The company d’Amico International Shipping (DIS), which has a fleet of 31 MR and LR1 tankers operated through its operating subsidiary d’Amico Tankers, concluded the second quarter of this year with time charter base revenues of $87.8 million, down -37.1% from the same period in 2024. EBITDA was nearly $39 million (-54.2%), EBIT was $22.6 million (-67.9%), and net profit was $19.6 million (-70.5%).

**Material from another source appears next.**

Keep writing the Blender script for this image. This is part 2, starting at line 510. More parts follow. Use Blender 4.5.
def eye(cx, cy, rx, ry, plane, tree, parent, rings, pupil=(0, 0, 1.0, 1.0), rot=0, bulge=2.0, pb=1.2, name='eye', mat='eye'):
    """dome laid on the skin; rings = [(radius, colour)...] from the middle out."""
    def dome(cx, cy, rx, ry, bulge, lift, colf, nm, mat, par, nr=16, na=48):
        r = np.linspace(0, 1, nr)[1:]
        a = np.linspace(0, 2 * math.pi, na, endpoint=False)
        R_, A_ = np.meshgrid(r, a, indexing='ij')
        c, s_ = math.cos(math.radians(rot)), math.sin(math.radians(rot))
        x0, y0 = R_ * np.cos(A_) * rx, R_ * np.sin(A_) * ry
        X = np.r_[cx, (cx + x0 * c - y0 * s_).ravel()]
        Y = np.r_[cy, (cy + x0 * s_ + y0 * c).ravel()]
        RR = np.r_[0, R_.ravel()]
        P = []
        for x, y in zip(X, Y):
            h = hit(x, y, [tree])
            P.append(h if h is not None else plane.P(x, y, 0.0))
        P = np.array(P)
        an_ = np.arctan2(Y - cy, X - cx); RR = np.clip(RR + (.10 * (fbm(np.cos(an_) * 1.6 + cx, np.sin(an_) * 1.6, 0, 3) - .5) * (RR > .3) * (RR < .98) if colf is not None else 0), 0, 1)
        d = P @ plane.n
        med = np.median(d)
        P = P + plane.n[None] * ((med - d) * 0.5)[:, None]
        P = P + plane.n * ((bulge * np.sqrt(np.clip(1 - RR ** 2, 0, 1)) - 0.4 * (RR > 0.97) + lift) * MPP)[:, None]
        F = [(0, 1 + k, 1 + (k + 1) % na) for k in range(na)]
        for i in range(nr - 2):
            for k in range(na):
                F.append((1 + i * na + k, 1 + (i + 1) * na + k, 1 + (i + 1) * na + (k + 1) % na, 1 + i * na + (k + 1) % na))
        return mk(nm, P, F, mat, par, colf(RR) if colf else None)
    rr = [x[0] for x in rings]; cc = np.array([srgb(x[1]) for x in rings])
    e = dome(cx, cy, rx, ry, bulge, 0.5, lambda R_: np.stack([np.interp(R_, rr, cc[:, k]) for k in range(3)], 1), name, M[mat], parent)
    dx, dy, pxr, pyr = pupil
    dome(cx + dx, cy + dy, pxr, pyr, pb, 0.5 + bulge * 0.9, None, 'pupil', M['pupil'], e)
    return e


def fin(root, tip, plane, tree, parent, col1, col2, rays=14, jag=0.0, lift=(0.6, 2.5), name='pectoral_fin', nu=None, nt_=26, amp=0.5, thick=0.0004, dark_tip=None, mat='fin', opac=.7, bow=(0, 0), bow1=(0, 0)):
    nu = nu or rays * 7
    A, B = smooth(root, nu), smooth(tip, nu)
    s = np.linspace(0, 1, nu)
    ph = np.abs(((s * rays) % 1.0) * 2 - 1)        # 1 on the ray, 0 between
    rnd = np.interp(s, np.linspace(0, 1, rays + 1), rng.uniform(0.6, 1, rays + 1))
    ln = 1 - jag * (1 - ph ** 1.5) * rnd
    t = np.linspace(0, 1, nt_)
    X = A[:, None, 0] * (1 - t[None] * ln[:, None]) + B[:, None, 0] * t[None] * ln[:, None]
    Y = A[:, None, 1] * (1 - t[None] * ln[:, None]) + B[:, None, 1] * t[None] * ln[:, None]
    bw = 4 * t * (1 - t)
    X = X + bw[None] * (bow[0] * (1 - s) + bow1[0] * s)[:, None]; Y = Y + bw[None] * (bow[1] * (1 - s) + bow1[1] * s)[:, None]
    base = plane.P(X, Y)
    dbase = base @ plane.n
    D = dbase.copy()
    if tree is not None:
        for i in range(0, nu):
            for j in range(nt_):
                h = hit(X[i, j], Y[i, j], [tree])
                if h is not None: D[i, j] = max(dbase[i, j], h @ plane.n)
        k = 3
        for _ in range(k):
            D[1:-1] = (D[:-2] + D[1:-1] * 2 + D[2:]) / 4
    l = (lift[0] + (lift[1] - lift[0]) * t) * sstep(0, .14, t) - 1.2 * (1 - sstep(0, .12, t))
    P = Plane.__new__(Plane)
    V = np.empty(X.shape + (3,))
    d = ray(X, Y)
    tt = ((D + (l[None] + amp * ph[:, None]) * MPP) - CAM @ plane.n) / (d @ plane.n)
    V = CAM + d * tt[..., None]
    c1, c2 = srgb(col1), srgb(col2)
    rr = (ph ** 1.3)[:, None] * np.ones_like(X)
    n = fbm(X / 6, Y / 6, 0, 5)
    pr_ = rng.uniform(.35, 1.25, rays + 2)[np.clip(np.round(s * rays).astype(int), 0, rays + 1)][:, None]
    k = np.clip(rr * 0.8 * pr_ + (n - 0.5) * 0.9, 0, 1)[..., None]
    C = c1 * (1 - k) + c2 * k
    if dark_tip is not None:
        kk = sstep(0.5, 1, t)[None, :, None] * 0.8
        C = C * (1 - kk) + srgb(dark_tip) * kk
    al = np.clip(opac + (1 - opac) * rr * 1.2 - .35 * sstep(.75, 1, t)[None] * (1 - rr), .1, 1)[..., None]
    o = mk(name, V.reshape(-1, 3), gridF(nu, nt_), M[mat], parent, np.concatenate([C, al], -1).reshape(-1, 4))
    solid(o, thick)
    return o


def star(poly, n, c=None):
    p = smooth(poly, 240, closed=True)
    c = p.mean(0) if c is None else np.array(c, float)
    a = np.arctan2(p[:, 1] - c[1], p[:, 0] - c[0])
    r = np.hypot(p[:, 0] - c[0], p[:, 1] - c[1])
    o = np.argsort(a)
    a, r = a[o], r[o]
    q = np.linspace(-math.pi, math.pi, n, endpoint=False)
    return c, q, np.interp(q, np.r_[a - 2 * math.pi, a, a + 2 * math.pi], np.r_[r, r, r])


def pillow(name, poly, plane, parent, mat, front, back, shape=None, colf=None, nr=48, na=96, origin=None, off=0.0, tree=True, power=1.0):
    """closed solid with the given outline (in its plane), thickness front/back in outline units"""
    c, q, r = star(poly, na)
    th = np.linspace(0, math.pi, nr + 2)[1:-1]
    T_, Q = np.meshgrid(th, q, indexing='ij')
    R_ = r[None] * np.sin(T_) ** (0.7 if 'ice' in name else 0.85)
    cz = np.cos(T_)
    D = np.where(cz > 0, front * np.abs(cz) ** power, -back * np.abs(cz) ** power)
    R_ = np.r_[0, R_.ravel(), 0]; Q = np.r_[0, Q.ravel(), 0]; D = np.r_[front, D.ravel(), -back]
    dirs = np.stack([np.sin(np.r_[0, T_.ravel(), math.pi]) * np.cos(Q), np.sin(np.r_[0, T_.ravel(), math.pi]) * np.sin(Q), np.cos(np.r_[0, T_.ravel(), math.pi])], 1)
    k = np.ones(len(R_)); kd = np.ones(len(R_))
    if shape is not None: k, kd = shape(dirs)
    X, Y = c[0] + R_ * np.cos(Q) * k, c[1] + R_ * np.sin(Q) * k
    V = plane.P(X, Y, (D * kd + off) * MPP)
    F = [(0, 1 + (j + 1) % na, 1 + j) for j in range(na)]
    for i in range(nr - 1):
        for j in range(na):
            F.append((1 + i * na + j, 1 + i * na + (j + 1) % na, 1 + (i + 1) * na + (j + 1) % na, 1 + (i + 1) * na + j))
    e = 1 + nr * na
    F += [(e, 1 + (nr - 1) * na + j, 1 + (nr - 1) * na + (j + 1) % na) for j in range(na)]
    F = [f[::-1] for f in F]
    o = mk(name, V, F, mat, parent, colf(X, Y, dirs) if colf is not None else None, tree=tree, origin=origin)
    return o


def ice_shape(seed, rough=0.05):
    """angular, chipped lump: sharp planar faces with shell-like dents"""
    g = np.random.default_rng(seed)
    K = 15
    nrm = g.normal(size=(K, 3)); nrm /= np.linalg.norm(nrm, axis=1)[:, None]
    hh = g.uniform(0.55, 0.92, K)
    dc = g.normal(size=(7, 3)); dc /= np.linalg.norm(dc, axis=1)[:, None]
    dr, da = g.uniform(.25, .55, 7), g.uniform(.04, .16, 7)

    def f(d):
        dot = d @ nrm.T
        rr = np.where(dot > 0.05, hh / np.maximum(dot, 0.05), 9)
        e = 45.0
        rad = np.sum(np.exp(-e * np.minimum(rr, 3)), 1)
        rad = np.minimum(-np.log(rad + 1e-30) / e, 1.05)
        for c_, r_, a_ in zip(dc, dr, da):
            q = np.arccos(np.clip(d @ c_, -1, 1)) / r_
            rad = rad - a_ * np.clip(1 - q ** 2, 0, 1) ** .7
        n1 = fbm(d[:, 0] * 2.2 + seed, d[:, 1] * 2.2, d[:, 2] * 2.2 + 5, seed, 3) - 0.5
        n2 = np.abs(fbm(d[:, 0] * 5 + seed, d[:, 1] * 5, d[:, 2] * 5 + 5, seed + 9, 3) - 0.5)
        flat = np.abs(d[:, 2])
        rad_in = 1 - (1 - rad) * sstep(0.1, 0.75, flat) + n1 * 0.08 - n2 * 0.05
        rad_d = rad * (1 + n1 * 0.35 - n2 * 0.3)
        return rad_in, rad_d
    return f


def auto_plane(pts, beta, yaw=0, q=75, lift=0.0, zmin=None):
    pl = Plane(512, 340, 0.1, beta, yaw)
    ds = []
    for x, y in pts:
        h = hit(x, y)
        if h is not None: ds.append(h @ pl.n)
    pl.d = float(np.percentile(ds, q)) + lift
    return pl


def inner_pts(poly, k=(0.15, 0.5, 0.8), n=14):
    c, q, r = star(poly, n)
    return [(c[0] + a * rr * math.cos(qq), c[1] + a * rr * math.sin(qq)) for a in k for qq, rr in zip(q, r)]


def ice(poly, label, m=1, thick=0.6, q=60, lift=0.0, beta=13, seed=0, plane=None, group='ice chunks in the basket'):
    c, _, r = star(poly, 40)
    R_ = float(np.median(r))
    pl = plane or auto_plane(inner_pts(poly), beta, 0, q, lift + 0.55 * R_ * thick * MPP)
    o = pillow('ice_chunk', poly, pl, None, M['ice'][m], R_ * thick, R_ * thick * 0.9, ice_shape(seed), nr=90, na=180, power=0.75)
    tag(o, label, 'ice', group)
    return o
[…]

Commenting on the company’s performance in the second quarter of 2025, the CEO of DIS, Carlos di Mottola, explained that, “overall, DIS continued to benefit from a favorable market context, supported by persistent disruptions in trade flows, limited fleet growth, and evolving oil transportation routes. The circumnavigation of the Cape of Good Hope, resulting from hostilities in the Bab-el-Mandeb Strait, and the European sanctions on Russian oil – noted di Mottola – have profoundly altered trade routes, increased average voyage distances, and supported demand measured in ton-miles. The increase in the number of ships sanctioned by the governments of the United States, United Kingdom, and European Union is instead significantly reducing the fleet available for legitimate trade. In this context, on July 18, 2025, the European Union adopted one of the most severe sanction packages so far – establishing a dynamic cap on the price of crude oil initially set at US$ /barrel (subject to semi-annual review), excluding an additional 22 Russian banks from the SWIFT system, and targeting 105 tankers of the so-called ‘shadow fleet’, as well as the entities that facilitate their operations. Furthermore, starting from January 2026, a ban on the purchase of refined products obtained from Russian crude oil will come into force. Despite the high geopolitical risk and short-term volatility – factors that have so far supported freight markets – we believe the fundamentals of the sector remain solid. The growth in global oil demand has shown signs of slowing, due to weak macroeconomic conditions and increased trade tensions. However, according to the International Energy Agency (IEA), oil demand is set to increase by 0.7 million barrels per day in both 2025 and 2026, after an increase of 0.8 million barrels per day in 2024. Meanwhile, oil supply from non-OPEC countries is growing and OPEC+ has accelerated the process of unwinding voluntary cuts, effectively restoring almost 80% of the cuts by August, well ahead of schedule. The oil market – concluded di Mottola – could therefore be heading towards a phase of oversupply, with a potential configuration of the forward price curve in ‘contango’, a scenario historically favorable for the tanker sector.